I consider myself fortunate in having been at Calcutta at the precise moment when the Ilbert Bill controversy was at its fiercest, not on account of any special interest I took in the Bill itself, but for the instructive display of rival passions and motives it evoked. Lord Ripon has most unjustly been blamed for unnecessarily causing the conflagration. But in truth all the elements of a quarrel were there already in the strained relations just described as existing between Englishmen and natives; and it was an accident that the particular ground occupied by the Ilbert Bill should have been chosen on which to fight the battle of race prejudice. The history of the affair as viewed with natives’ eyes was this. When Lord Ripon arrived in India, he found the ill-feeling between the two classes very bitter, and he wisely determined on redressing, as far as in him lay, class disabilities, thus carrying out the liberal doctrines proclaimed over and again for India by his party while out of office. For such a work no man could have been better suited by temperament or conviction. It is hardly sufficiently understood in England how large a part personal integrity plays in acquiring the sympathy of Orientals for their rulers, and how impossible it is to govern them successfully either by the mere mechanical instruments of a system or by individual talents, however great, when these are divorced from principle.
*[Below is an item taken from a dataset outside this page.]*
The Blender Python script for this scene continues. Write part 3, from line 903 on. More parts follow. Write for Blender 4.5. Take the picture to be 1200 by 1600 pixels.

The display of ingenuity and tactical resource which imposes on our own political imagination and sways the House of Commons is absolutely valueless in the East; and charlatanism is at once detected and discounted by its acute intelligence. The Englishmen, therefore, who have succeeded most permanently in India have rarely been the most brilliant; and the names which will live there are not those which their English contemporaries have always ranked the highest. Moral qualities go farther; truth, courage, simplicity, disinterestedness, good faith—these command respect, and above all a solid foundation of religious belief. Such qualities the natives of India acknowledged from the first in Lord Ripon, and no amount of mere cleverness could have placed him on the pedestal on which he stands to-day with them—or rather, I should perhaps say, on which he stood until the desertion of the Home Government forced him into an abandonment of his position as a protector of the people.